● TASK TO COMPLETE:
Exactly reproduce each line of the listing that follows.

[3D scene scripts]
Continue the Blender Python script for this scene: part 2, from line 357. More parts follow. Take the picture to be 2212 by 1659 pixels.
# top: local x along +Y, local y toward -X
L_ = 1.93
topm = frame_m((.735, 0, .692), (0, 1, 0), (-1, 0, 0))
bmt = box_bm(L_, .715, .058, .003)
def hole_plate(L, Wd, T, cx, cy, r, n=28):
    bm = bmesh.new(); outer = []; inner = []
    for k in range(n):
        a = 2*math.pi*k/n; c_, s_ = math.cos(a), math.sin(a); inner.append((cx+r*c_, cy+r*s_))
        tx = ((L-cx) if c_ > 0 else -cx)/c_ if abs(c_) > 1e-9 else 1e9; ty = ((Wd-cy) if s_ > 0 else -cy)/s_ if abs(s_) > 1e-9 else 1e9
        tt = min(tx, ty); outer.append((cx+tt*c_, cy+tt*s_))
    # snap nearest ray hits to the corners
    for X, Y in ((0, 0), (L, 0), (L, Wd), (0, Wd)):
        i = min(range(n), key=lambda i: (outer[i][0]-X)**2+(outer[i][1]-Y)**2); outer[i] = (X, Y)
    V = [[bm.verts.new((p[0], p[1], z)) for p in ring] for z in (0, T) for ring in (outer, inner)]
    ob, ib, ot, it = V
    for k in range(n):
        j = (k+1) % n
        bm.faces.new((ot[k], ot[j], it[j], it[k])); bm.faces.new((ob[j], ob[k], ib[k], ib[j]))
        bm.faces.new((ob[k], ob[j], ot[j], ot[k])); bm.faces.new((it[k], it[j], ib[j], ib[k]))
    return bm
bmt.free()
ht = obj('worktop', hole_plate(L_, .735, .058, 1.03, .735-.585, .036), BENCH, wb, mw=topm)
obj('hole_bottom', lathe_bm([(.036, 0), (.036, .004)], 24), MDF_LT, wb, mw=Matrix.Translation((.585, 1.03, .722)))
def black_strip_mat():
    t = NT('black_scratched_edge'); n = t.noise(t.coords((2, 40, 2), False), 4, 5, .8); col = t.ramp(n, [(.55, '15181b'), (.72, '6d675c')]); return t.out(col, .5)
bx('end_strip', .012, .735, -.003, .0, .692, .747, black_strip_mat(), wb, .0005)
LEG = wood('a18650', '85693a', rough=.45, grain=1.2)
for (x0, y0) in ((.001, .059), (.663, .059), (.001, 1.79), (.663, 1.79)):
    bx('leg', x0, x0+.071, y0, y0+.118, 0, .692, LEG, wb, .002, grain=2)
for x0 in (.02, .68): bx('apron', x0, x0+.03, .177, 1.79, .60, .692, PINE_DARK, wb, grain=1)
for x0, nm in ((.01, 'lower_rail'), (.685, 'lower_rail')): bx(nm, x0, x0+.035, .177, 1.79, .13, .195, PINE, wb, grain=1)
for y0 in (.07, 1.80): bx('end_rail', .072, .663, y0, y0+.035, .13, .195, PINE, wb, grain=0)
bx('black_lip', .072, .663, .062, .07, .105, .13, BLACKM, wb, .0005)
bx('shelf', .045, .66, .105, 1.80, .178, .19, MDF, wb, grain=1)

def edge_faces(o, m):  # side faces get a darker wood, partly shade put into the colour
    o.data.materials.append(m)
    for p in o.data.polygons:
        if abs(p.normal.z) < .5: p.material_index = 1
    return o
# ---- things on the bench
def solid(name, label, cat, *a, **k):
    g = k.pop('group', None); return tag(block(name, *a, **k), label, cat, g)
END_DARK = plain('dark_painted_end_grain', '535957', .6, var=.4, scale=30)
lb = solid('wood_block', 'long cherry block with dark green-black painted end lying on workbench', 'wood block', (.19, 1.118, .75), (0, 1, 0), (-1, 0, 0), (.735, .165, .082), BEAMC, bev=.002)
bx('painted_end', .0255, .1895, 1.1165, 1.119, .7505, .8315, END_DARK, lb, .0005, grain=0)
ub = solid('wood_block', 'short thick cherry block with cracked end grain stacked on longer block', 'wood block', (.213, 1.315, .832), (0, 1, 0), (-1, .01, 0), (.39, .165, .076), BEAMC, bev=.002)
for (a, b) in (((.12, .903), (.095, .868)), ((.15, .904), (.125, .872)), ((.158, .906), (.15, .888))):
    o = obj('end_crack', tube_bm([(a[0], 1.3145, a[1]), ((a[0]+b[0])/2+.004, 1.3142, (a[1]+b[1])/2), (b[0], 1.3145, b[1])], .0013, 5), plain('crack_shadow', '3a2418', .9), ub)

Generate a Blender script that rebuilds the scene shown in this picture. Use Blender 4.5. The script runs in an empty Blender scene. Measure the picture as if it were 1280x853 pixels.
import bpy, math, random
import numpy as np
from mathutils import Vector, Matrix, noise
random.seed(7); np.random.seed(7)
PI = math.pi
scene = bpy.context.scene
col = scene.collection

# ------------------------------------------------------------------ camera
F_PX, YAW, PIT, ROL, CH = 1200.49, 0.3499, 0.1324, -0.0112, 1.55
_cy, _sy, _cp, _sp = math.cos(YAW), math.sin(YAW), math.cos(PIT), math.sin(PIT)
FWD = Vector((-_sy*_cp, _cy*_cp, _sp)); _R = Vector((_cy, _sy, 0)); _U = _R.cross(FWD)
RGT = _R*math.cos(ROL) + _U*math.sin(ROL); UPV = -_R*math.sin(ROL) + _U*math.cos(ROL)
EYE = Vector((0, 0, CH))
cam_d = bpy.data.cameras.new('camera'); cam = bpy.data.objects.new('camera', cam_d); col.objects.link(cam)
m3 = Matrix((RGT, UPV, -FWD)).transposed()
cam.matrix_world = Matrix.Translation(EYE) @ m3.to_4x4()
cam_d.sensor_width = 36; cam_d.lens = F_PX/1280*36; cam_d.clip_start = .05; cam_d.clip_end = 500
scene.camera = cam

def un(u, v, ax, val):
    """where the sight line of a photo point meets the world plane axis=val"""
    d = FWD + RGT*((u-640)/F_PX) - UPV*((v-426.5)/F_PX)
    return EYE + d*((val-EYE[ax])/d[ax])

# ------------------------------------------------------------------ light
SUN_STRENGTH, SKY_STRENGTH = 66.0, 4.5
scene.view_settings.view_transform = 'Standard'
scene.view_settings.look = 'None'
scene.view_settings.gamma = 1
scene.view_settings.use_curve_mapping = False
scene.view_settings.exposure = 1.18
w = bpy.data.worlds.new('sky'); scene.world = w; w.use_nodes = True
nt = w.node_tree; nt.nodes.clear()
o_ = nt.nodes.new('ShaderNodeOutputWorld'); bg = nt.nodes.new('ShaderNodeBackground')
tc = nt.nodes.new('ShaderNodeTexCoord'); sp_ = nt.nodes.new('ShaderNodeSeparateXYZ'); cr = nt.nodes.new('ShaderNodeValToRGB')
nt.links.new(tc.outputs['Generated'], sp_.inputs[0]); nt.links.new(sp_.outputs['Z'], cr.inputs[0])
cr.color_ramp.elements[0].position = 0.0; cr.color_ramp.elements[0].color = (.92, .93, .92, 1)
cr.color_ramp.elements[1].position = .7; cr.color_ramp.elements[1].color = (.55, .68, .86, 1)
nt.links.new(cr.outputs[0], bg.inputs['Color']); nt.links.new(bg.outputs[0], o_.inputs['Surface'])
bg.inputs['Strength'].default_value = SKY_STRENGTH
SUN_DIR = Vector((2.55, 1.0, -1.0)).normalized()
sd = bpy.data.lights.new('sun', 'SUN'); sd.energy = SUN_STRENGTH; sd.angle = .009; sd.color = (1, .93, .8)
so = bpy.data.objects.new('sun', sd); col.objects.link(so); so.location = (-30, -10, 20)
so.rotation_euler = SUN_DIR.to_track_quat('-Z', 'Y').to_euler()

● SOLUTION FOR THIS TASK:
Continue the Blender Python script for this scene: part 2, from line 357. More parts follow. Take the picture to be 2212 by 1659 pixels.
# top: local x along +Y, local y toward -X
L_ = 1.93
topm = frame_m((.735, 0, .692), (0, 1, 0), (-1, 0, 0))
bmt = box_bm(L_, .715, .058, .003)
def hole_plate(L, Wd, T, cx, cy, r, n=28):
    bm = bmesh.new(); outer = []; inner = []
    for k in range(n):
        a = 2*math.pi*k/n; c_, s_ = math.cos(a), math.sin(a); inner.append((cx+r*c_, cy+r*s_))
        tx = ((L-cx) if c_ > 0 else -cx)/c_ if abs(c_) > 1e-9 else 1e9; ty = ((Wd-cy) if s_ > 0 else -cy)/s_ if abs(s_) > 1e-9 else 1e9
        tt = min(tx, ty); outer.append((cx+tt*c_, cy+tt*s_))
    # snap nearest ray hits to the corners
    for X, Y in ((0, 0), (L, 0), (L, Wd), (0, Wd)):
        i = min(range(n), key=lambda i: (outer[i][0]-X)**2+(outer[i][1]-Y)**2); outer[i] = (X, Y)
    V = [[bm.verts.new((p[0], p[1], z)) for p in ring] for z in (0, T) for ring in (outer, inner)]
    ob, ib, ot, it = V
    for k in range(n):
        j = (k+1) % n
        bm.faces.new((ot[k], ot[j], it[j], it[k])); bm.faces.new((ob[j], ob[k], ib[k], ib[j]))
        bm.faces.new((ob[k], ob[j], ot[j], ot[k])); bm.faces.new((it[k], it[j], ib[j], ib[k]))
    return bm
bmt.free()
ht = obj('worktop', hole_plate(L_, .735, .058, 1.03, .735-.585, .036), BENCH, wb, mw=topm)
obj('hole_bottom', lathe_bm([(.036, 0), (.036, .004)], 24), MDF_LT, wb, mw=Matrix.Translation((.585, 1.03, .722)))
def black_strip_mat():
    t = NT('black_scratched_edge'); n = t.noise(t.coords((2, 40, 2), False), 4, 5, .8); col = t.ramp(n, [(.55, '15181b'), (.72, '6d675c')]); return t.out(col, .5)
bx('end_strip', .012, .735, -.003, .0, .692, .747, black_strip_mat(), wb, .0005)
LEG = wood('a18650', '85693a', rough=.45, grain=1.2)
for (x0, y0) in ((.001, .059), (.663, .059), (.001, 1.79), (.663, 1.79)):
    bx('leg', x0, x0+.071, y0, y0+.118, 0, .692, LEG, wb, .002, grain=2)
for x0 in (.02, .68): bx('apron', x0, x0+.03, .177, 1.79, .60, .692, PINE_DARK, wb, grain=1)
for x0, nm in ((.01, 'lower_rail'), (.685, 'lower_rail')): bx(nm, x0, x0+.035, .177, 1.79, .13, .195, PINE, wb, grain=1)
for y0 in (.07, 1.80): bx('end_rail', .072, .663, y0, y0+.035, .13, .195, PINE, wb, grain=0)
bx('black_lip', .072, .663, .062, .07, .105, .13, BLACKM, wb, .0005)
bx('shelf', .045, .66, .105, 1.80, .178, .19, MDF, wb, grain=1)

def edge_faces(o, m):  # side faces get a darker wood, partly shade put into the colour
    o.data.materials.append(m)
    for p in o.data.polygons:
        if abs(p.normal.z) < .5: p.material_index = 1
    return o
# ---- things on the bench
def solid(name, label, cat, *a, **k):
    g = k.pop('group', None); return tag(block(name, *a, **k), label, cat, g)
END_DARK = plain('dark_painted_end_grain', '535957', .6, var=.4, scale=30)
lb = solid('wood_block', 'long cherry block with dark green-black painted end lying on workbench', 'wood block', (.19, 1.118, .75), (0, 1, 0), (-1, 0, 0), (.735, .165, .082), BEAMC, bev=.002)
bx('painted_end', .0255, .1895, 1.1165, 1.119, .7505, .8315, END_DARK, lb, .0005, grain=0)
ub = solid('wood_block', 'short thick cherry block with cracked end grain stacked on longer block', 'wood block', (.213, 1.315, .832), (0, 1, 0), (-1, .01, 0), (.39, .165, .076), BEAMC, bev=.002)
for (a, b) in (((.12, .903), (.095, .868)), ((.15, .904), (.125, .872)), ((.158, .906), (.15, .888))):
    o = obj('end_crack', tube_bm([(a[0], 1.3145, a[1]), ((a[0]+b[0])/2+.004, 1.3142, (a[1]+b[1])/2), (b[0], 1.3145, b[1])], .0013, 5), plain('crack_shadow', '3a2418', .9), ub)

Generate a Blender script that rebuilds the scene shown in this picture. Use Blender 4.5. The script runs in an empty Blender scene. Measure the picture as if it were 1280x853 pixels.
import bpy, math, random
import numpy as np
from mathutils import Vector, Matrix, noise
random.seed(7); np.random.seed(7)
PI = math.pi
scene = bpy.context.scene
col = scene.collection

# ------------------------------------------------------------------ camera
F_PX, YAW, PIT, ROL, CH = 1200.49, 0.3499, 0.1324, -0.0112, 1.55
_cy, _sy, _cp, _sp = math.cos(YAW), math.sin(YAW), math.cos(PIT), math.sin(PIT)
FWD = Vector((-_sy*_cp, _cy*_cp, _sp)); _R = Vector((_cy, _sy, 0)); _U = _R.cross(FWD)
RGT = _R*math.cos(ROL) + _U*math.sin(ROL); UPV = -_R*math.sin(ROL) + _U*math.cos(ROL)
EYE = Vector((0, 0, CH))
cam_d = bpy.data.cameras.new('camera'); cam = bpy.data.objects.new('camera', cam_d); col.objects.link(cam)
m3 = Matrix((RGT, UPV, -FWD)).transposed()
cam.matrix_world = Matrix.Translation(EYE) @ m3.to_4x4()
cam_d.sensor_width = 36; cam_d.lens = F_PX/1280*36; cam_d.clip_start = .05; cam_d.clip_end = 500
scene.camera = cam

def un(u, v, ax, val):
    """where the sight line of a photo point meets the world plane axis=val"""
    d = FWD + RGT*((u-640)/F_PX) - UPV*((v-426.5)/F_PX)
    return EYE + d*((val-EYE[ax])/d[ax])

# ------------------------------------------------------------------ light
SUN_STRENGTH, SKY_STRENGTH = 66.0, 4.5
scene.view_settings.view_transform = 'Standard'
scene.view_settings.look = 'None'
scene.view_settings.gamma = 1
scene.view_settings.use_curve_mapping = False
scene.view_settings.exposure = 1.18
w = bpy.data.worlds.new('sky'); scene.world = w; w.use_nodes = True
nt = w.node_tree; nt.nodes.clear()
o_ = nt.nodes.new('ShaderNodeOutputWorld'); bg = nt.nodes.new('ShaderNodeBackground')
tc = nt.nodes.new('ShaderNodeTexCoord'); sp_ = nt.nodes.new('ShaderNodeSeparateXYZ'); cr = nt.nodes.new('ShaderNodeValToRGB')
nt.links.new(tc.outputs['Generated'], sp_.inputs[0]); nt.links.new(sp_.outputs['Z'], cr.inputs[0])
cr.color_ramp.elements[0].position = 0.0; cr.color_ramp.elements[0].color = (.92, .93, .92, 1)
cr.color_ramp.elements[1].position = .7; cr.color_ramp.elements[1].color = (.55, .68, .86, 1)
nt.links.new(cr.outputs[0], bg.inputs['Color']); nt.links.new(bg.outputs[0], o_.inputs['Surface'])
bg.inputs['Strength'].default_value = SKY_STRENGTH
SUN_DIR = Vector((2.55, 1.0, -1.0)).normalized()
sd = bpy.data.lights.new('sun', 'SUN'); sd.energy = SUN_STRENGTH; sd.angle = .009; sd.color = (1, .93, .8)
so = bpy.data.objects.new('sun', sd); col.objects.link(so); so.location = (-30, -10, 20)
so.rotation_euler = SUN_DIR.to_track_quat('-Z', 'Y').to_euler()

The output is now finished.